‘Glitter & Gold’: the essential ice dancing series to watch before the Olympics
Milano Cortina 2026 is literally around the corner, and just when you thought you had time to mentally prepare for another round of athletic heartbreak, Netflix drops Glitter & Gold: Ice Dancing. Mind you, this show is not just a warm-up act before the main event, but is about to be one of the biggest reasons you are going to be watching the actual Olympics.
One thing you need to understand about this series is that it will never give you the chance to settle in, because it starts at the point where every decision already carries consequences, and the skaters know there is no room left for error.
And yes, because it is a sports documentary, if you think this is going to be neatly edited clips with soft piano and inspiring commentary, you are very mistaken. This is a massive theatre production staged on ice, except the main conflict is never just about winning. It is about holding eye contact with someone who knows every one of your insecurities while a panel of judges decides if your body language looks emotionally aligned.
Glitter & Gold is about trusting a person enough to let them lift you with knives on their feet. It is about pretending everything is fine while the entire world watches for the crack that proves it isn’t.
And somehow, through all this, it still manages to feel intimate, like you are backstage with these people while they navigate training schedules and the constant need to stay in sync even when they are not speaking. The documentary follows three elite ice dancing teams preparing for the 2026 Olympics, and while their stories are wildly different, they all carry this same pressure of knowing that one imperfect step could end everything they have worked for.
You get Madison Chock and Evan Bates, who have been skating together since 2011, are now married, and still somehow have not won Olympic gold as a pair, which is wild considering they have been world champions three times.
After them, you get Piper Gilles and Paul Poirier, who have that insane level of chemistry built from years of trust and shared disappointments and are now heading into what might be their last shot at the podium.
And then, because Netflix never lets things stay peaceful, you get the return of Guillaume Cizeron, Olympic gold medallist, legend, and drama magnet, now partnered with Laurence Fournier Beaudry, who had to switch countries and leave her old team behind to skate with him.
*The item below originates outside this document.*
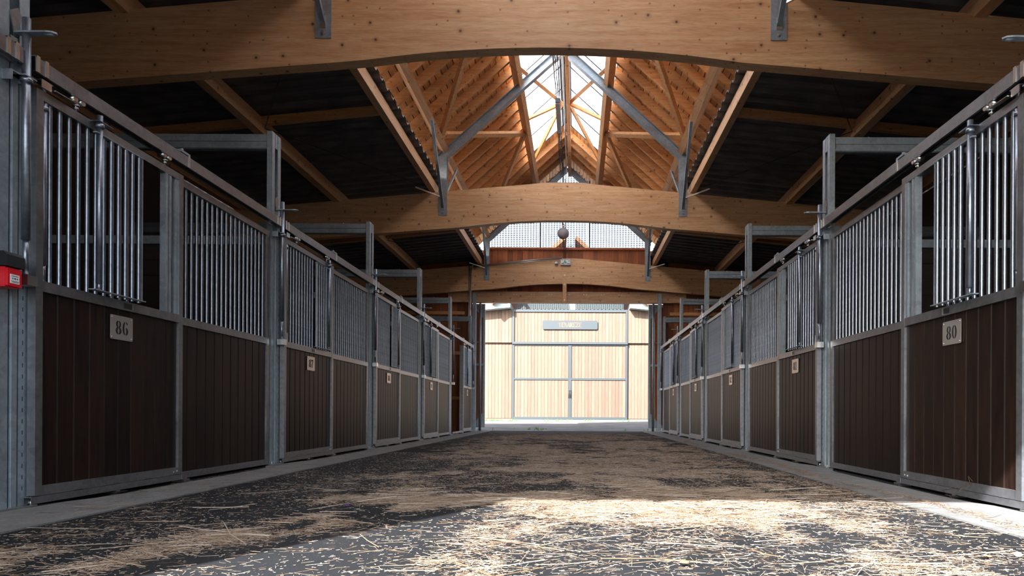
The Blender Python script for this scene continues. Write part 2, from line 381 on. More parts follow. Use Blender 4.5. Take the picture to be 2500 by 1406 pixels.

If that does not scream docuseries material, I do not know what does.
It is not just about technique or choreography but about the weight of years, of expectations, of all the things that never get said between performances. And even if you do not know a single rule about ice dancing, you will feel every second of it. You will get personally offended when someone loses points for something you cannot even see. You will care about toe picks. You will care about costume design. You will care about two people pretending to love each other while twirling to orchestral music on Olympic ice.
And that’s the trap. Netflix gives you a story and then leaves you on the edge of February, fully invested in the outcome of an event you were not planning to watch.